Cultura & Società
Una nuova «questione» della lingua italiana
Da allora il movimento dell’italiano è stato, si può dire, ancora più rapido e complesso. Il processo di diffusione della lingua nazionale, scritta e parlata, presso parlanti e ceti in precedenza dialettofoni è andato talmente avanti che possiamo dire, statistiche alla mano, che solo da poco si è completato, seppur con grave ritardo rispetto agli altri paesi europei, quel cammino di unificazione linguistica, iniziato, almeno per quanto riguarda il parlato, in gran parte solo con l’Unità politica. Oggi l’italiano è la lingua di tutti gli italiani, anche di quelli che continuano ad usare ancora normalmente il dialetto in famiglia, con gli amici e sul luogo di lavoro. Si tratta, contrariamente alle previsioni pasoliniane, di una lingua molto eterogenea, una lingua nella quale la componente tecnico scientifica è importante, ma non è certo la sola: l’italiano dei giovani è diverso da quello dei vecchi, l’italiano di un lombardo è diverso da quello di un fiorentino, l’italiano di uno scienziato è diverso da quello di un romanziere. E la capacità di scrivere e parlare la lingua nazionale varia molto, come è ovvio, a seconda del livello culturale delle persone.

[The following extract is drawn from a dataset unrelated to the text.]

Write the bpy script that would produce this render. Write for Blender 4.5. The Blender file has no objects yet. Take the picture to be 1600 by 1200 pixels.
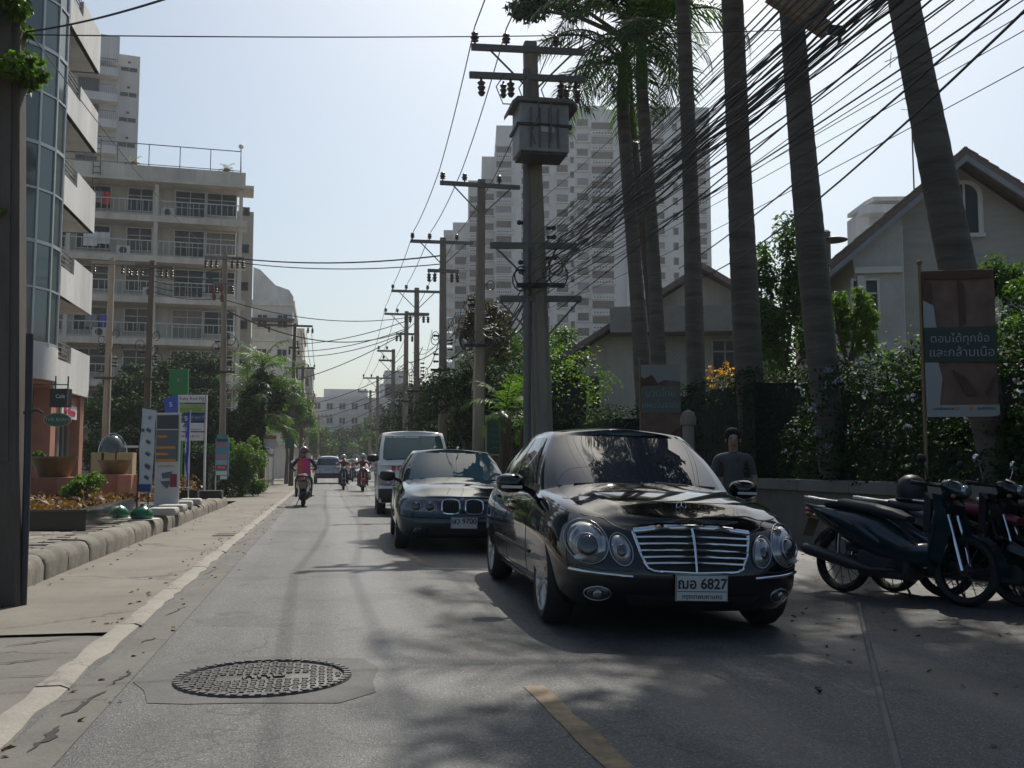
import bpy, bmesh, math, random
import numpy as np
from math import sin, cos, pi, radians, sqrt
from mathutils import Vector, Matrix, Quaternion
from mathutils.bvhtree import BVHTree
R = random.Random(7)
S = bpy.context.scene
C = S.collection
# ------------------------------------------------------------------ camera, sky, sun, exposure
FPX, YAW, PITCH, EYE = 1555.0, radians(10.6), radians(4.70), Vector((0, 0, 1.12))
cd = bpy.data.cameras.new('camera'); cam = bpy.data.objects.new('camera', cd); C.objects.link(cam)
cd.sensor_width = 36; cd.lens = 36 * FPX / 1600; cd.clip_start = .05; cd.clip_end = 3000
cam.location = EYE; cam.rotation_euler = (pi / 2 + PITCH, 0, -YAW); S.camera = cam
SUN_EL, SUN_AZ = radians(50), radians(22)             # azimuth: clockwise from the street direction (+Y)
W = bpy.data.worlds.new('World'); S.world = W; W.use_nodes = True
wn = W.node_tree.nodes; wl = W.node_tree.links
bg = wn['Background']; bg.inputs[1].default_value = .095
sky = wn.new('ShaderNodeTexSky'); sky.sky_type = 'NISHITA'; sky.sun_disc = False
sky.sun_elevation = SUN_EL; sky.sun_rotation = SUN_AZ
sky.air_density = 1.0; sky.dust_density = 2.8; sky.ozone_density = .8; sky.altitude = 0
wb = wn.new('ShaderNodeMix'); wb.data_type = 'RGBA'; wb.blend_type = 'MULTIPLY'; wb.inputs[0].default_value = 1; wb.inputs[7].default_value = (.93, 1.0, 1.0, 1)   # camera white balance
wl.new(sky.outputs[0], wb.inputs[6]); wl.new(wb.outputs[2], bg.inputs[0])
sd = bpy.data.lights.new('sun', 'SUN'); sun = bpy.data.objects.new('sun', sd); C.objects.link(sun)
sd.energy = 4.2; sd.angle = radians(.55); sd.color = (1, .95, .86)
SV = Vector((sin(SUN_AZ) * cos(SUN_EL), cos(SUN_AZ) * cos(SUN_EL), sin(SUN_EL)))
sun.rotation_euler = SV.to_track_quat('Z', 'Y').to_euler(); sun.location = SV * 200
S.view_settings.view_transform = 'Standard'; S.view_settings.look = 'None'
S.view_settings.gamma = 1; S.view_settings.use_curve_mapping = False
S.view_settings.exposure = .16
S.render.engine = 'CYCLES'
S.cycles.use_denoising = True; S.cycles.max_bounces = 6; S.cycles.volume_bounces = 0
S.cycles.diffuse_bounces = 3; S.cycles.glossy_bounces = 3; S.cycles.transmission_bounces = 4; S.cycles.transparent_max_bounces = 8
S.cycles.caustics_reflective = False; S.cycles.caustics_refractive = False
S.cycles.sample_clamp_indirect = 6

# ------------------------------------------------------------------ measuring: photo pixel -> point in the street
_F = Vector((sin(YAW) * cos(PITCH), cos(YAW) * cos(PITCH), sin(PITCH)))
_R = Vector((cos(YAW), -sin(YAW), 0)); _U = _R.cross(_F)
def ray(px, py): return _F + _R * ((px - 800) / FPX) + _U * ((600 - py) / FPX)
def atY(px, py, Y): r = ray(px, py); return EYE + r * (Y / r.y)
def atX(px, py, X): r = ray(px, py); return EYE + r * (X / r.x)
def atZ(px, py, z=0): r = ray(px, py); return EYE + r * ((z - EYE.z) / r.z)
def at(px, py, d): return EYE + ray(px, py) * d
def gz(X): return -.03 * min(max(0, X - 1.2), 2.9)        # the carriageway falls away to the right

# ------------------------------------------------------------------ objects
def tag(o, label, cat, group=None):
    o['label'] = label; o['category'] = cat
    if group: o['group'] = group
    return o
def thing(name, label, cat, loc=(0, 0, 0), rz=0, group=None):
    o = bpy.data.objects.new(name, None); C.objects.link(o); o.empty_display_size = .2
    o.location = loc; o.rotation_euler = (0, 0, rz)
    return tag(o, label, cat, group)
def link(name, me, parent=None, loc=None, rot=None, scale=None):
    o = bpy.data.objects.new(name, me); C.objects.link(o)
    if parent is not None: o.parent = parent
    if loc is not None: o.location = loc
    if rot is not None: o.rotation_euler = rot
    if scale is not None: o.scale = scale if hasattr(scale, '__len__') else (scale,) * 3
    return o
_kids = {}
def copy_tree(o, parent=None):
    c = o.copy(); C.objects.link(c)
    if parent is not None: c.parent = parent
    for ch in o.children: copy_tree(ch, c)
    return c
def parts(name, boxes, mat, parent):
    """each box an object of its own"""
    for c, d in boxes: b = MB(); b.box(c, d); b.build(name, mat, parent)
def structure(o): o['kind'] = 'structure'; return o
def stuff(o): o['kind'] = 'stuff'; return o

class MB:
    """collects shapes for ONE mesh"""
    def __init__(s): s.v = []; s.f = []; s.m = []; s.cur = 0
    def add(s, vs, fs):
        b = len(s.v); s.v += [tuple(v) for v in vs]
        for f in fs: s.f.append([b + i for i in f]); s.m.append(s.cur)
        return s
    def mat(s, i): s.cur = i; return s
    def box(s, c, d, rz=0, rot=None):
        hx, hy, hz = d[0] / 2, d[1] / 2, d[2] / 2
        vs = [Vector((x, y, z)) for z in (-hz, hz) for y in (-hy, hy) for x in (-hx, hx)]
        if rot is not None: vs = [rot @ v for v in vs]
        elif rz: q = Matrix.Rotation(rz, 3, 'Z'); vs = [q @ v for v in vs]
        c = Vector(c); vs = [v + c for v in vs]
        return s.add(vs, [(0, 2, 3, 1), (4, 5, 7, 6), (0, 1, 5, 4), (2, 6, 7, 3), (0, 4, 6, 2), (1, 3, 7, 5)])
    def bbox(s, c, d, b=.01, rz=0):
        """box with chamfered edges"""
        bm = bmesh.new(); bmesh.ops.create_cube(bm, size=1)
        for v in bm.verts: v.co = Vector((v.co.x * d[0], v.co.y * d[1], v.co.z * d[2]))
        bmesh.ops.bevel(bm, geom=bm.edges[:], offset=b, segments=2, profile=.6, affect='EDGES', clamp_overlap=True)
        q = Matrix.Rotation(rz, 3, 'Z'); c = Vector(c)
        bm.verts.index_update()
        s.add([q @ v.co + c for v in bm.verts], [[v.index for v in f.verts] for f in bm.faces]); bm.free(); return s
    def cyl(s, p0, p1, r0, r1=None, n=10, caps=True, ph=0):
        r1 = r0 if r1 is None else r1
        p0, p1 = Vector(p0), Vector(p1); d = (p1 - p0).normalized()
        a = d.orthogonal().normalized(); b = d.cross(a)
        vs = [p + (a * cos(ph + 2 * pi * i / n) + b * sin(ph + 2 * pi * i / n)) * r for p, r in ((p0, r0), (p1, r1)) for i in range(n)]
        fs = [(i, (i + 1) % n, n + (i + 1) % n, n + i) for i in range(n)]
        if caps: fs += [tuple(range(n))[::-1], tuple(range(n, 2 * n))]
        return s.add(vs, fs)
    def tube(s, pts, r, n=6, closed=False, caps=True):
        pts = [Vector(p) for p in pts]; k = len(pts)
        rs = r if hasattr(r, '__len__') else [r] * k
        vs = []; up = None
        for i, p in enumerate(pts):
            if closed: t = pts[(i + 1) % k] - pts[i - 1]
            else: t = pts[min(i + 1, k - 1)] - pts[max(i - 1, 0)]
            t.normalize()
            if up is None or abs(up.dot(t)) > .99: up = t.orthogonal().normalized()
            up = (up - t * up.dot(t)).normalized(); b = t.cross(up)
            vs += [p + (up * cos(2 * pi * j / n) + b * sin(2 * pi * j / n)) * rs[i] for j in range(n)]
        fs = []
        for i in range(k if closed else k - 1):
            a, c = i * n, ((i + 1) % k) * n
            fs += [(a + j, a + (j + 1) % n, c + (j + 1) % n, c + j) for j in range(n)]
        if not closed and caps: fs += [tuple(range(n))[::-1], tuple((k - 1) * n + j for j in range(n))]
        return s.add(vs, fs)
    def lathe(s, prof, c=(0, 0, 0), n=16, axis='Z'):
        c = Vector(c); vs = []; rows = []
        for r, z in prof:
            k = len(vs); m = n if r > 1e-6 else 1; rows.append([k + j % m for j in range(n)])
            for j in range(m):
                a = 2 * pi * j / n; x, y = r * cos(a), r * sin(a)
                vs.append(c + (Vector((x, y, z)) if axis == 'Z' else Vector((z, x, y)) if axis == 'X' else Vector((x, z, y))))
        fs = []
        for a, b in zip(rows, rows[1:]):
            for j in range(n):
                f = list(dict.fromkeys((a[j], a[(j + 1) % n], b[(j + 1) % n], b[j])))
                if len(f) > 2: fs.append(f)
        for r in (rows[0][::-1], rows[-1]):
            if r[0] != r[1] and prof[0] != prof[-1]: fs.append(r)
        return s.add(vs, fs)
    def ball(s, c, r, n=12, m=8):
        c = Vector(c); rx, ry, rz = r if hasattr(r, '__len__') else (r, r, r)
        vs = [c + Vector((rx * sin(pi * i / m) * cos(2 * pi * j / n), ry * sin(pi * i / m) * sin(2 * pi * j / n), rz * cos(pi * i / m))) for i in range(1, m) for j in range(n)]
        k = len(vs); vs += [c + Vector((0, 0, rz)), c - Vector((0, 0, rz))]
        fs = [(i * n + j, (i + 1) * n + j, (i + 1) * n + (j + 1) % n, i * n + (j + 1) % n) for i in range(m - 2) for j in range(n)]
        return s.add(vs, fs + [(k, j, (j + 1) % n) for j in range(n)] + [(k + 1, (m - 2) * n + (j + 1) % n, (m - 2) * n + j) for j in range(n)])
    def prism(s, poly, a, b, axis='Z'):
        """poly of 2D points extruded from a to b along the axis"""
        def P(p, t): return (p[0], p[1], t) if axis == 'Z' else (p[0], t, p[1]) if axis == 'Y' else (t, p[0], p[1])
        n = len(poly)
        return s.add([P(p, a) for p in poly] + [P(p, b) for p in poly],
                     [tuple(range(n))[::-1], tuple(range(n, 2 * n))] + [(i, (i + 1) % n, n + (i + 1) % n, n + i) for i in range(n)])
    def loft(s, secs, n=16, e=2.4):
        """secs: (centre, half width x, half height z) along y; superellipse sections"""
        vs = []
        for c, w, h in secs:
            for j in range(n):
                a = 2 * pi * j / n; ca, sa = cos(a), sin(a)
                vs.append((c[0] + w * math.copysign(abs(ca) ** (2 / e), ca), c[1], c[2] + h * math.copysign(abs(sa) ** (2 / e), sa)))
        k = len(secs)
        fs = [(i * n + j, (i + 1) * n + j, (i + 1) * n + (j + 1) % n, i * n + (j + 1) % n) for i in range(k - 1) for j in range(n)]
        fs += [tuple(range(n)), tuple((k - 1) * n + j for j in range(n))[::-1]]
        return s.add(vs, fs)
    def mesh(s, name, mats, smooth=None, recalc=True):
        me = bpy.data.meshes.new(name); me.from_pydata(s.v, [], s.f)
        for m in (mats if isinstance(mats, (list, tuple)) else [mats]): me.materials.append(m)
        if any(s.m): me.polygons.foreach_set('material_index', s.m)
        if recalc:
            bm = bmesh.new(); bm.from_mesh(me); bmesh.ops.recalc_face_normals(bm, faces=bm.faces[:]); bm.to_mesh(me); bm.free()
        if smooth: me.shade_smooth(); me.set_sharp_from_angle(angle=radians(smooth))
        me.update(); return me
    def build(s, name, mats, parent=None, smooth=None, loc=None, rot=None, recalc=True):
        return link(name, s.mesh(name, mats, smooth, recalc), parent, loc, rot)

def np_mesh(name, V, F, mat):
    """fast mesh from numpy arrays, F is (n,4) or (n,3)"""
    me = bpy.data.meshes.new(name); k = F.shape[1]
    me.vertices.add(len(V)); me.vertices.foreach_set('co', V.astype(np.float32).ravel())
    me.loops.add(F.size); me.loops.foreach_set('vertex_index', F.astype(np.int32).ravel())
    me.polygons.add(len(F)); me.polygons.foreach_set('loop_start', np.arange(0, F.size, k, dtype=np.int32))
    me.materials.append(mat); me.update(calc_edges=True); return me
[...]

L’italiano si presenta oggi in Europa in duplice veste: come lingua di un’illustre tradizione letteraria e culturale, molto richiesta nelle scuole, nelle università, negli istituti di cultura di tutto il mondo (anche per la fortuna del «made in Italy», della cucina e del turismo italiano), ma anche come lingua «giovane», nella quale gli stessi italiani non credono a sufficienza. Ecco che allora la questione della lingua, che oggi si ripropone con grande forza, non è più questione solo nazionale, ma questione tipicamente internazionale e in particolare europea. Occorre infatti che la nostra lingua sappia svolgere, in un’Europa istituzionalmente plurilingue, il ruolo che le compete, occorre che sappia intrecciare strettamente la sua storia e il suo futuro a quelli delle altre lingue ufficiali europee che tutte insieme richiedono di essere tutelate e valorizzate.

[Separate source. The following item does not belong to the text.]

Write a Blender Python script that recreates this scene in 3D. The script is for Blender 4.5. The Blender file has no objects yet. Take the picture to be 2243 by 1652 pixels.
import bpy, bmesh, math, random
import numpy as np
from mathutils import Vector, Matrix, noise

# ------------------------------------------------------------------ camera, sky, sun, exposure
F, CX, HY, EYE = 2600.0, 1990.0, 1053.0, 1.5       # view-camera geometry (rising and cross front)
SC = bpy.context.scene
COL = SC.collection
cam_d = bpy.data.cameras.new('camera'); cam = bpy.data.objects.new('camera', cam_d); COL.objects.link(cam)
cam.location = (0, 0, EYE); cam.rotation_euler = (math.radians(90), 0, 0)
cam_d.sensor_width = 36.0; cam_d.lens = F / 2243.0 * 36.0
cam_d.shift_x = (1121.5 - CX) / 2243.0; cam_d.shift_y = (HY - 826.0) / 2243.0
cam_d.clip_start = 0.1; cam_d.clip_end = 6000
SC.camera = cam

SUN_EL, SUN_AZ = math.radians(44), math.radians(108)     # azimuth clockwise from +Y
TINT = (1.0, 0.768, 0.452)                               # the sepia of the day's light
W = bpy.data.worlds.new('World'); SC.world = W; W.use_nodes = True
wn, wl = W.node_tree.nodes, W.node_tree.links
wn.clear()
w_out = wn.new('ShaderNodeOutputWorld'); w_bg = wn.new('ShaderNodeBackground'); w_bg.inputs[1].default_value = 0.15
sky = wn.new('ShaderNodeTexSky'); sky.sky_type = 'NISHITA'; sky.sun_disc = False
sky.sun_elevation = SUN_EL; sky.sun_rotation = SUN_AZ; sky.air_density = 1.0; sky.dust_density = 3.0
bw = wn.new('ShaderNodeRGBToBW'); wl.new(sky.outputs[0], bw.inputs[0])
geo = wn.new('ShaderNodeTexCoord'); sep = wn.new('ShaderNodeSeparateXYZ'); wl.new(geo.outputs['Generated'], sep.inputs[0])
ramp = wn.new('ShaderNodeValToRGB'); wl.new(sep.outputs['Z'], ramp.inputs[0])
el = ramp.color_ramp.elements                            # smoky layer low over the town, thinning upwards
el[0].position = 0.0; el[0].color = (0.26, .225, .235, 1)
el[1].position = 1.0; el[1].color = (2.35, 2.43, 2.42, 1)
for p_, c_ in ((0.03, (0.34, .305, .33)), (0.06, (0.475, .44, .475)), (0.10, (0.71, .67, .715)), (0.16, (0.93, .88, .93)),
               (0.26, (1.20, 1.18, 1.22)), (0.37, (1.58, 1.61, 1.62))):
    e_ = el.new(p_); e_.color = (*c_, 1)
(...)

Ci si è chiesti, in occasione dell’importante convegno su Firenze e la lingua italiana fra Nazione e Europa (organizzato a Firenze dall’Ateneo insieme all’Accademia della Crusca il 27 e 28 maggio), quale ruolo possa avere, in questo quadro, una città come Firenze che è stata per secoli capitale linguistica ideale di un’Italia politicamente, culturalmente e anche linguisticamente divisa.

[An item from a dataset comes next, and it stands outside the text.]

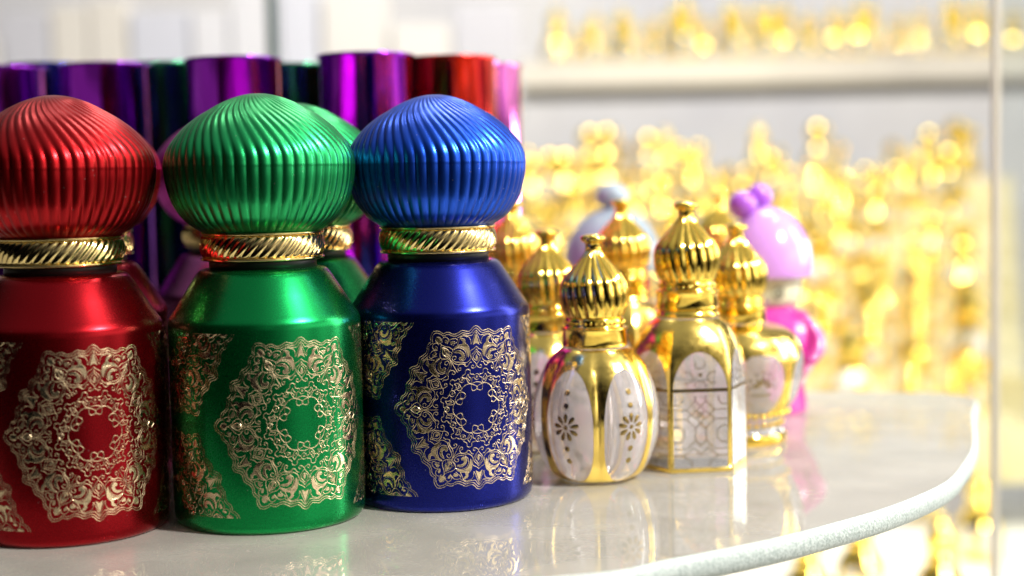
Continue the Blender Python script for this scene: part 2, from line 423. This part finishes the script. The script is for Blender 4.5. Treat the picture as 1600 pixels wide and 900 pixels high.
def bottle_at(px, d): 
    p = at(px, 370, d); return (p.x, p.y, 0)
def turned(px, d, view_deg):
    p = at(px, 370, d); return view_deg_to_rz(p, view_deg)
def view_deg_to_rz(p, view_deg): return rad(view_deg) - math.atan2(p[0], p[1])
g = onion_bottle('green perfume bottle in the front row, between the red and the blue bottle', (-.06267, .37193, 0), 0, GRN_B, GRN_C)
g.rotation_euler.z = view_deg_to_rz(g.location, 20)
SW = lambda b, c: {GRN_B: b, GRN_C: c}
b = dup(g, (-.01944, .39205, 0), view_deg_to_rz((-.01944, .39205), 22), 'deep blue perfume bottle with a bright blue swirled cap and gold medallion', swap=SW(BLU_B, BLU_C))
r = dup(g, (-.11098, .36291, 0), view_deg_to_rz((-.11098, .36291), 15.5), 'red perfume bottle at the left edge, standing in the front row', swap=SW(RED_B, RED_C))
dup(g, bottle_at(465, .419), rad(30), 'green perfume bottle in the second row, mostly hidden behind the front green one')
dup(g, bottle_at(119, .4125), rad(70), 'red perfume bottle in the second row, peeking out behind the front red one', swap=SW(RED_B, RED_C))
dup(g, bottle_at(364, .460), rad(50), 'magenta perfume bottle with a purple swirled cap, seen in the gap between red and green', swap=SW(MAG_B, MAG_C))

# ------------------------------------------------------------------ gold-capped small bottles
def gold_cap(parent, z0, hi=True):
    mm_ = .001
    pr = [(0, 8.6), (.1, 9.0), (.5, 9.15), (.7, 8.95), (.9, 9.0), (4.6, 9.0), (4.75, 9.2), (5.2, 9.25), (5.4, 9.0), (5.5, 8.4), (5.9, 8.15), (7.6, 8.1), (8.0, 8.0)]
    v, f = revolve([(z0 + z * mm_, r_ * mm_) for z, r_ in pr], 96); c = link_mesh('cap_collar', v, f, GOLD, parent)
    if hi:
        bs = []
        for k in range(36):
            a = 2 * PI * k / 36; x, y, z = P(a, .0083, z0 + .0067); bs.append(sphere((x, y, z), .00042, 8, 6))
        v, f = merge(*bs); link_mesh('bead_ring', v, f, GOLD, c)
    pr = smooth_profile([(8.0, 7.7), (9.0, 8.35), (10.8, 9.1), (13, 9.55), (15.3, 9.6), (17.6, 9.2), (19.4, 8.2), (21.4, 6.5), (23.2, 4.8), (24.8, 3.4), (26.2, 2.5), (26.9, 2.15)], 4)
    NFc = 18
    def fl(th, z, r_, i):
        u = (z - z0 - .008) / .019
        tw = rad(13) * u
        a = .0008 * min(1, r_ / .007) * min(1, u * 9 + .2)
        return r_ - a * (1 - abs(sin(NFc * (th + tw) / 2)) ** .8)
    v, f = revolve([(z0 + z * mm_, r_ * mm_) for z, r_ in pr], NFc * 12, fl); link_mesh('cap_dome', v, f, GOLD, parent)
    pr = [(26.6, 2.4), (27.2, 2.25), (28.4, 2.25), (28.9, 2.6), (29.2, 3.2), (29.6, 3.5), (30.1, 3.55), (30.5, 3.35), (30.9, 2.7), (31.15, 1.6), (31.2, .3)]
    v, f = revolve([(z0 + z * mm_, r_ * mm_) for z, r_ in pr], 40); link_mesh('finial', v, f, GOLD, parent)
def overlay(surf, zs, strips, n=8, off=.00012):
    """gold wash laid on a bottle: strips = list of (centre, fn(z) -> half width or (lo, hi)); surf(u, z, off) -> point"""
    V = []; Fc = []
    for c, g_ in strips:
        prev = None
        for z in zs:
            lo, hi = g_(z)
            if hi - lo < 1e-4: prev = None; continue
            row = []
            for k in range(n + 1):
                u = c + lo + (hi - lo) * k / n; row.append(len(V)); V.append(surf(u, z, off))
            if prev:
                for k in range(n): Fc.append((prev[k], prev[k + 1], row[k + 1], row[k]))
            prev = row
    return V, Fc
def on_surf(surf, vf, u0, z0, upermm, off=.0001):
    v, f = vf
    return [surf(u0 + x * upermm(z0 + y * .001), z0 + y * .001, off + h * .001) for x, y, h in v], f
def lin(a, b, n): return [a + (b - a) * k / n for k in range(n + 1)]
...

I molti illustri studiosi presenti, insieme al rettore Marinelli, all’assessore alla cultura del comune di Firenze Siliani e al preside della facoltà di Lettere e filosofia Marrassini, si sono chiesti se Firenze, usando attivamente la sua storia e la presenza di un numero davvero elevato di enti «linguistici» (ora istituzionalmente uniti in un Centro di eccellenza dell’Ateneo, il Clieo, Centro di Linguistica storica e teorica: italiano, lingue europee, lingue orientali) possa offrire un contributo significativo al futuro linguistico dell’Italia e dell’Europa.